Revisiting the ‘Intention Economy’ : The case for lawyer blogs
Doc Searls, co-author of The Cluetrain Manifesto and widely-read blogger and a columnist, revisits the ‘Intention Economy‘ in a post this morning.
The Intention Economy grows around buyers, not sellers. It leverages the simple fact that buyers are the first source of money, and that they come ready-made. You don’t need advertising to make them.
The Intention Economy is about markets, not marketing. You don’t need marketing to make Intention Markets……
The Intention Economy is built around more than transactions. Conversations matter. So do relationships. So do reputation, authority and respect. Those virtues, however, are earned by sellers (as well as buyers) and not just ‘branded’ by sellers on the minds of buyers like the symbols of ranchers burned on the hides of cattle.
The Intention Economy is about buyers finding sellers, not sellers finding (or ‘capturing’) buyers.
What’s this got to do with law firm marketing? And lawyer blogs? A lot.
Lawyers don’t need advertising to make or get clients.
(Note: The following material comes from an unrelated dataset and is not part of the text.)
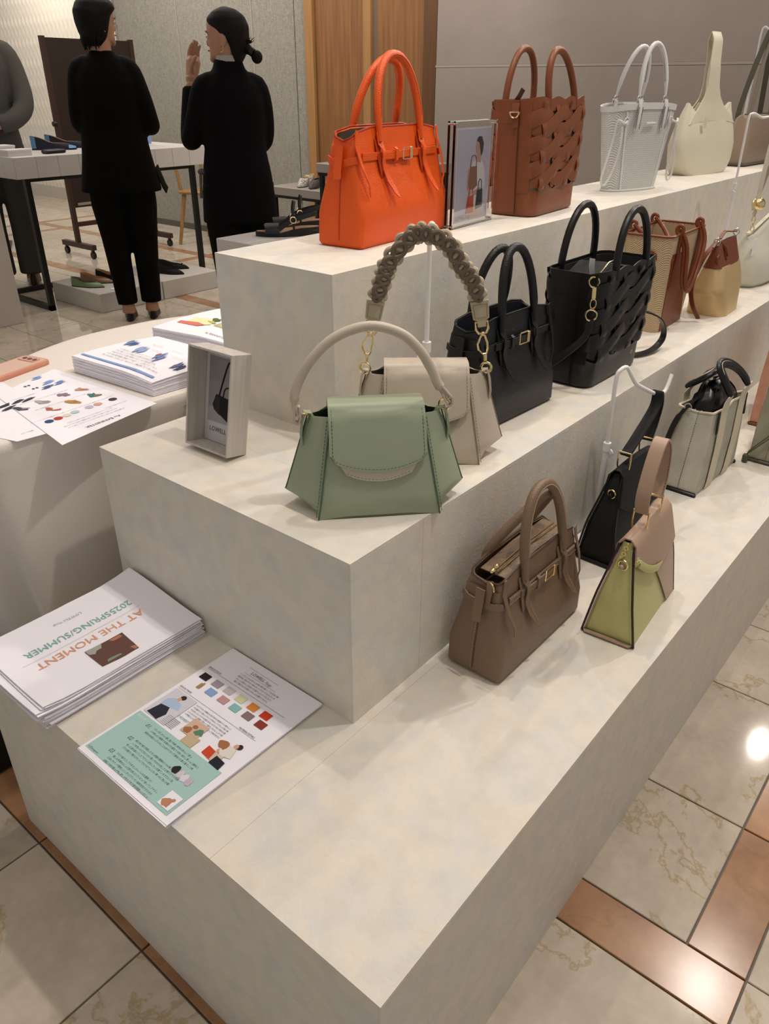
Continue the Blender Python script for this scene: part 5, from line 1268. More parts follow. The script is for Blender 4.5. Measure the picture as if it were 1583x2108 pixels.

Lawyer advertising wasn’t even allowed until the Supreme Court decision in Bates versus Arizona. Lawyers get work as a result of networking via conversations, relationships, and having a reputation as a trusted and reliable authority. Lawyers need to proactively do something to get work this way — you don’t sit back and let advertising, marketing, business development, and PR professionals network and reputation build for you. Clients find and hire lawyers who network, build relationships, and create a word of mouth reputation as an authority — lawyers don’t capture clients through marketing.
Blogs and social networking tools (Twitter, LinkedIn, FriendFeed, Legal OnRamp, Facebook et al) are the perfect medium for reputation building and networking. The use of these mediums (if that’s how to characterize blogs & social networking tools) is not marketing as law firms know it. They are tools used in conversation – just as your mouth and ears are used in offline conversation.
Use blogs and social networking and you’ll have clients seeking you out, as opposed to vice versa. God knows that’s always something I hoped to achieve in my prior life of 17 years of practicing law.
As you know when meeting me around the country, everything I know about blogs, social networking, and the like comes from following folks a lot brighter than me. Doc’s one of them. I look forward to meeting him in Santa Barbara or Boston one of these days. It’ll be an honor.